SUPPLIED DATA:
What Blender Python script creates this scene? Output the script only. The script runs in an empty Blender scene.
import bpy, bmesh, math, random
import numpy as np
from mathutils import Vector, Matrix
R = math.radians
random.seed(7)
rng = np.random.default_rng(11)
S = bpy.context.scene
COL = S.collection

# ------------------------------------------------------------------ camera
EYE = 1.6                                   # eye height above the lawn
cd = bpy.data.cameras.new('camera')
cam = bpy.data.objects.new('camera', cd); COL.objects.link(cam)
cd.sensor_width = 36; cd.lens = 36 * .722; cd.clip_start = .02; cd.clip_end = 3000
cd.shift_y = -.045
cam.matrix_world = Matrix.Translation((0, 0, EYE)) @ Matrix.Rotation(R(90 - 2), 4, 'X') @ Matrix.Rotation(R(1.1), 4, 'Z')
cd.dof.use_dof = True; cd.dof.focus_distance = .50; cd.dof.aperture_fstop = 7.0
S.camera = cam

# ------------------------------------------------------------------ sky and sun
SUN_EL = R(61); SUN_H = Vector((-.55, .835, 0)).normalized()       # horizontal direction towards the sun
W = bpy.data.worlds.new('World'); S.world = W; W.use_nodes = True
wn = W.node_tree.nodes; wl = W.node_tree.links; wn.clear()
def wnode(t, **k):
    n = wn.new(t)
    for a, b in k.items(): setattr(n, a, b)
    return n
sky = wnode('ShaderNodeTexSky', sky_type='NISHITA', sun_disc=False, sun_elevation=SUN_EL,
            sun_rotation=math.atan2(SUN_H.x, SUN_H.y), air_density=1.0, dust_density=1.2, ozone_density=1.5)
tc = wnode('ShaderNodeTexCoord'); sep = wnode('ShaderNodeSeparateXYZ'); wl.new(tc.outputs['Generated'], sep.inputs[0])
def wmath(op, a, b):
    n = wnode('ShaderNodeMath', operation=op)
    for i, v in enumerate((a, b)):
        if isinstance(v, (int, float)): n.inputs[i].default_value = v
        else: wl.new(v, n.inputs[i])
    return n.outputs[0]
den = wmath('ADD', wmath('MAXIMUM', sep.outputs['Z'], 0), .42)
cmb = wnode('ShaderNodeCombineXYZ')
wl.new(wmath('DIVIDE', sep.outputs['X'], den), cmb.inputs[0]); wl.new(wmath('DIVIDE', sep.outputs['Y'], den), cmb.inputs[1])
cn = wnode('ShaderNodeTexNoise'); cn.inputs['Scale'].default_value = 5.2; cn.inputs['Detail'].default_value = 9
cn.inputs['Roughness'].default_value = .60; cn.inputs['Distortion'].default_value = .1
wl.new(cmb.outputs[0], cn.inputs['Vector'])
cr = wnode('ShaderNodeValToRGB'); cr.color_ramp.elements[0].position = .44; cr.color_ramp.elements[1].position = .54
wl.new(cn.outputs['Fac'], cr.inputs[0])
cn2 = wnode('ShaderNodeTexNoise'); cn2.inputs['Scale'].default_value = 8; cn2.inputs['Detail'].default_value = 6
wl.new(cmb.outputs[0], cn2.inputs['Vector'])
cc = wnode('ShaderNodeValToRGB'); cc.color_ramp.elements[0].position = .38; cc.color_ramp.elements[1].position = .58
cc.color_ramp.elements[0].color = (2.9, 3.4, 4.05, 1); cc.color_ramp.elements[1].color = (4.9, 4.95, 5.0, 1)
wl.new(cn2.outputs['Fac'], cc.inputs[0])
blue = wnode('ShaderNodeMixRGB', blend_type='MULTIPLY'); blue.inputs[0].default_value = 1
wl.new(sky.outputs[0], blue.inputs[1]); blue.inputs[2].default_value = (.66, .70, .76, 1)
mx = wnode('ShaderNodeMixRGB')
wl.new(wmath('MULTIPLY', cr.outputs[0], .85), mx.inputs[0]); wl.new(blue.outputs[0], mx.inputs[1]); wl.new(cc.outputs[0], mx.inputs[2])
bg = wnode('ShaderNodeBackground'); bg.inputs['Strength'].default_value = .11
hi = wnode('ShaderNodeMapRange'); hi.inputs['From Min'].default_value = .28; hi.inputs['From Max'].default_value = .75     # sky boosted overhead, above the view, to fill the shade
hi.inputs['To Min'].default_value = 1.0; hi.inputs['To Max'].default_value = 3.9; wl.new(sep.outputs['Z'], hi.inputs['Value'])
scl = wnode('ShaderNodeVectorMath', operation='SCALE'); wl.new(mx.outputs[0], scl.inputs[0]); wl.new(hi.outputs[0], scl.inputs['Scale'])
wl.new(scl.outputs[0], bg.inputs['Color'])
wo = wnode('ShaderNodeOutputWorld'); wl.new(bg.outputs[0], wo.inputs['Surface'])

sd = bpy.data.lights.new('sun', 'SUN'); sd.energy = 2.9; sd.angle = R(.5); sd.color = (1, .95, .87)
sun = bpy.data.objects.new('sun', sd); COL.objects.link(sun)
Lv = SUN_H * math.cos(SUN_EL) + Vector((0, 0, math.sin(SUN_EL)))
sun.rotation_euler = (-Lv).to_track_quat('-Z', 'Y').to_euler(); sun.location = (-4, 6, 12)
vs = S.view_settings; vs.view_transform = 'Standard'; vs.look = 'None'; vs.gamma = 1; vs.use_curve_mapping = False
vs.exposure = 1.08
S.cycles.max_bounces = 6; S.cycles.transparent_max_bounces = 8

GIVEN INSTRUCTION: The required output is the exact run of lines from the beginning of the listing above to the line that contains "COL = S.collection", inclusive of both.

FINAL ANSWER:
What Blender Python script creates this scene? Output the script only. The script runs in an empty Blender scene.
import bpy, bmesh, math, random
import numpy as np
from mathutils import Vector, Matrix
R = math.radians
random.seed(7)
rng = np.random.default_rng(11)
S = bpy.context.scene
COL = S.collection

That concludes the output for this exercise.